The first step in creating an effective presentation is planning and creating an outline of your content. To do this you will need to have a good idea of exactly who you’ll be presenting to and why.

Make note of all these answers before beginning to plan your presentation. They will help guide you in the right direction as far as how in depth you need to go and how you should be speaking. The language you use in a presentation to your engineering staff will be vastly different from the language you use when presenting to board members. You need to ensure that all content can be accessed by everyone in the meeting.

Plan Your Content

Create an outline detailing what information you want to cover and lay it all out in an order that makes sense. Similar to an essay outline from your school days, you need to cover the main areas and points you want to address.

Introduction:

Keep this brief and concise, gauge how much detail is needed depending on your audience.
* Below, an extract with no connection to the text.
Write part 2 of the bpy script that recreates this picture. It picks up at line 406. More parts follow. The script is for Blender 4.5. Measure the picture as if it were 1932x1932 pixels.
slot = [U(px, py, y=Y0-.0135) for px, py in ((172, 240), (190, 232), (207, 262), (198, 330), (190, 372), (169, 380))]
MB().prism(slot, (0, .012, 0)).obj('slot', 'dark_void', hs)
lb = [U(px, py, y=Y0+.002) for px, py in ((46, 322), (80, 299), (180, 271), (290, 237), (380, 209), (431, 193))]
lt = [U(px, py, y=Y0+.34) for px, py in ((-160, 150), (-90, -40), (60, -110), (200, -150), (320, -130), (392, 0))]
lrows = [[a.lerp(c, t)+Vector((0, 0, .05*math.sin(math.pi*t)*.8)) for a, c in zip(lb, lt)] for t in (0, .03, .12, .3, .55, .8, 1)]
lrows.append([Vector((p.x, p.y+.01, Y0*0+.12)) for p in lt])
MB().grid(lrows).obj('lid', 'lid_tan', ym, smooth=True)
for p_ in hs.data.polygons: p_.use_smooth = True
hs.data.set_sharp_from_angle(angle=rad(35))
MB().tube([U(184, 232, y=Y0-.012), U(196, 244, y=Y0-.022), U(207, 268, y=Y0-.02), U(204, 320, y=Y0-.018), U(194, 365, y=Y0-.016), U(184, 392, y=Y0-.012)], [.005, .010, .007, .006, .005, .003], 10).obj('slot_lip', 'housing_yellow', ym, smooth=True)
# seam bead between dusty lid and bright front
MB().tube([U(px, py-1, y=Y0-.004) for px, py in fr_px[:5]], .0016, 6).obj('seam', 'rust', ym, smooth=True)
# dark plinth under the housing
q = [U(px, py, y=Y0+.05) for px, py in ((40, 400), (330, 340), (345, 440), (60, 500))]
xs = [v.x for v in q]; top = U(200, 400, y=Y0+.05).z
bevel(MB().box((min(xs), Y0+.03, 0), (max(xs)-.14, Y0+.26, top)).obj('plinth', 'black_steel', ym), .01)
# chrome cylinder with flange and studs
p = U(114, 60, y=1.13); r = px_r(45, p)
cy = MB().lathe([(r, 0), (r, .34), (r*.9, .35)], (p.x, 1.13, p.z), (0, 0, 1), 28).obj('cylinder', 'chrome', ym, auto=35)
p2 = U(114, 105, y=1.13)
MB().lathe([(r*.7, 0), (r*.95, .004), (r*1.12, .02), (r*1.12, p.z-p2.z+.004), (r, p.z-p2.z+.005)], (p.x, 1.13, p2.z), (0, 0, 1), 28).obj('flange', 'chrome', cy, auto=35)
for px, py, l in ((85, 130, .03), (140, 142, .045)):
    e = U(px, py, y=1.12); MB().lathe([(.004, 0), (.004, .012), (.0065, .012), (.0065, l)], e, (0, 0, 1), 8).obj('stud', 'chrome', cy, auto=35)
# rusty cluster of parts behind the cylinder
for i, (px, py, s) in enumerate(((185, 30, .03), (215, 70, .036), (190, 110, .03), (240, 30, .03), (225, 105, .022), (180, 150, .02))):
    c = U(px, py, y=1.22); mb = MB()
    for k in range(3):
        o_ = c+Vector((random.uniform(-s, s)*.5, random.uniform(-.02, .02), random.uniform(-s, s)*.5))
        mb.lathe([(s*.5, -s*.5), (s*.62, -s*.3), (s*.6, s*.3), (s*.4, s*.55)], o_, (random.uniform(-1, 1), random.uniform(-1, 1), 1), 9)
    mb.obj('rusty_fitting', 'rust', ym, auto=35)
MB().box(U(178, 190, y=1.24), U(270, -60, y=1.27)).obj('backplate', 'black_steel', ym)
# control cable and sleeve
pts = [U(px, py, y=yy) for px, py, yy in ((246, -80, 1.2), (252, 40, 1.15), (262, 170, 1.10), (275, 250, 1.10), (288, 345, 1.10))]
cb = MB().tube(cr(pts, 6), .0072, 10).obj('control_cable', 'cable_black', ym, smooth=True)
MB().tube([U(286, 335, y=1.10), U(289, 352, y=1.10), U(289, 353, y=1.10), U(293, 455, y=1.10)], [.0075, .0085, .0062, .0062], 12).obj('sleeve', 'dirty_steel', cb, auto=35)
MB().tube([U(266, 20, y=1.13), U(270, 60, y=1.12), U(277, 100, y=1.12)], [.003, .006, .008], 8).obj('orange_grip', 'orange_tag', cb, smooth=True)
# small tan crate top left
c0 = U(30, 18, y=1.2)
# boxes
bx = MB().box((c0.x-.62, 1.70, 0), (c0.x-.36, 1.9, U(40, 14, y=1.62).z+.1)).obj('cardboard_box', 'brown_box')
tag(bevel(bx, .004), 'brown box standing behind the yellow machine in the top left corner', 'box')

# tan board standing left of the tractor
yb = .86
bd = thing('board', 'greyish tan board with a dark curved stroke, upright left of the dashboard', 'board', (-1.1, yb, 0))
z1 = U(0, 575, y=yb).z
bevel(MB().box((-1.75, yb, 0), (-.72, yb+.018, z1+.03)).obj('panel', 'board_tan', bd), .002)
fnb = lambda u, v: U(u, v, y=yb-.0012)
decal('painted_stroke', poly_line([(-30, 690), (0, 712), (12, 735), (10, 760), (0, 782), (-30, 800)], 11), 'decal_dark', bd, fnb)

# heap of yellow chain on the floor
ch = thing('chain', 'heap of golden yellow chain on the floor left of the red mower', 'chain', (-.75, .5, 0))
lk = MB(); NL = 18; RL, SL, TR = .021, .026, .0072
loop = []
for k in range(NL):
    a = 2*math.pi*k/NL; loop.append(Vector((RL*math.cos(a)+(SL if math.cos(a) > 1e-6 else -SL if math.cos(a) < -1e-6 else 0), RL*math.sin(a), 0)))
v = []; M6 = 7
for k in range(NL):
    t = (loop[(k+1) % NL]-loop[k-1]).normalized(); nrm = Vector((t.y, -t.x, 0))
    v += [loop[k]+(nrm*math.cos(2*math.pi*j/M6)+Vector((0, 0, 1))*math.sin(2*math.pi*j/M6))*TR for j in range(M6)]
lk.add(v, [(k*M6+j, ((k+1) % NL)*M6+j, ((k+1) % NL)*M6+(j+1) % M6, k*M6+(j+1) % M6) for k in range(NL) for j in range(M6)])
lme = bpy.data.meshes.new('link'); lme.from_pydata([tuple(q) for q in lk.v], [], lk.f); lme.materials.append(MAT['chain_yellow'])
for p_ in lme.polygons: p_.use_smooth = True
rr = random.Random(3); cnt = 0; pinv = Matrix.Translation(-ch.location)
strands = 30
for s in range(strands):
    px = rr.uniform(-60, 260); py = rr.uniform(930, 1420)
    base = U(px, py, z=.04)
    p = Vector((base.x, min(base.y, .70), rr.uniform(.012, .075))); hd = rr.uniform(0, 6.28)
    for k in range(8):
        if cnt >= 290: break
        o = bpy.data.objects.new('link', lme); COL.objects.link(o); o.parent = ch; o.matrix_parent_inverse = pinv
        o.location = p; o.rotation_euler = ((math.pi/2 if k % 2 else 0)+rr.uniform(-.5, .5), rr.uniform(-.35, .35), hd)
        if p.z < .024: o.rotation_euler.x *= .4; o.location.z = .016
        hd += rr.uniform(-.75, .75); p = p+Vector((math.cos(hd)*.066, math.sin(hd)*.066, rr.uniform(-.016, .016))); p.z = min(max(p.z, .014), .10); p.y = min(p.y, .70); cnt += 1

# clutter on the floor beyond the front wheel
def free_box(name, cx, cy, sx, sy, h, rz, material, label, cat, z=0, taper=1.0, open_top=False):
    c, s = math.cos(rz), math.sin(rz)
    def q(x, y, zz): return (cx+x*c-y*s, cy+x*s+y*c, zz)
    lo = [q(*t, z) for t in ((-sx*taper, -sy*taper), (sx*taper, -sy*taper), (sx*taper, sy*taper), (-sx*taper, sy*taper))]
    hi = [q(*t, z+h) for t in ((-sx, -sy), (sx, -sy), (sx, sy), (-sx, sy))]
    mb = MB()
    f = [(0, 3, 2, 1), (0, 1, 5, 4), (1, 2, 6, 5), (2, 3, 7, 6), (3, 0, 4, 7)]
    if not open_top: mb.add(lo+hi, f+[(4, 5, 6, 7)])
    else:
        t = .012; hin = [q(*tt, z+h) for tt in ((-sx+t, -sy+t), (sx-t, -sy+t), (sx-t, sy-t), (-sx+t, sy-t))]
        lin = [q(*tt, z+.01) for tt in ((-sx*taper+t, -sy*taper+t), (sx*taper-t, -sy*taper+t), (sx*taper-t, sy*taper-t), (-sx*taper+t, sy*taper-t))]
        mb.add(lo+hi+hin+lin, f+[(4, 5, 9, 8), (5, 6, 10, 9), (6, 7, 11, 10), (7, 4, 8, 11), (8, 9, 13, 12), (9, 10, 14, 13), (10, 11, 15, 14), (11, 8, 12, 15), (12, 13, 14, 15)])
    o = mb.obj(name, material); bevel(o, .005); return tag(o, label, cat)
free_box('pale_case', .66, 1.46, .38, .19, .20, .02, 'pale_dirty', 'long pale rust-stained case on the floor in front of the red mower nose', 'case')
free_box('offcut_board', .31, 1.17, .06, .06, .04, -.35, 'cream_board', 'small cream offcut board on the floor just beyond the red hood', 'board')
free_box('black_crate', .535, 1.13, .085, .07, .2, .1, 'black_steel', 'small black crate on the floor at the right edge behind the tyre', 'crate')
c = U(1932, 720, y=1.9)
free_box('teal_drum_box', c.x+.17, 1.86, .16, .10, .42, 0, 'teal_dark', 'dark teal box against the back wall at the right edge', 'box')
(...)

Who you are. Why you’re here. What you’ll be talking about. What order the presentation will follow. Ask the audience to kindly keep their questions until the end of the presentation.

Body:

Break down your information into broad categories and then further divide into subcategories within the individual slides.

For example:

Category – The new app you’ve designed.

Subcategories – Why the app was designed. What the technical specifications are. What the user experience will look like. What the beta test results are.

Conclusion:

Similar to the introduction this can be kept short. Summarize your presentation and the main points. Restate the statistics you want your audience to recall and why they are important. Finish your presentation with a call to action or a final remark about the content. Open the floor to any questions your audience may have.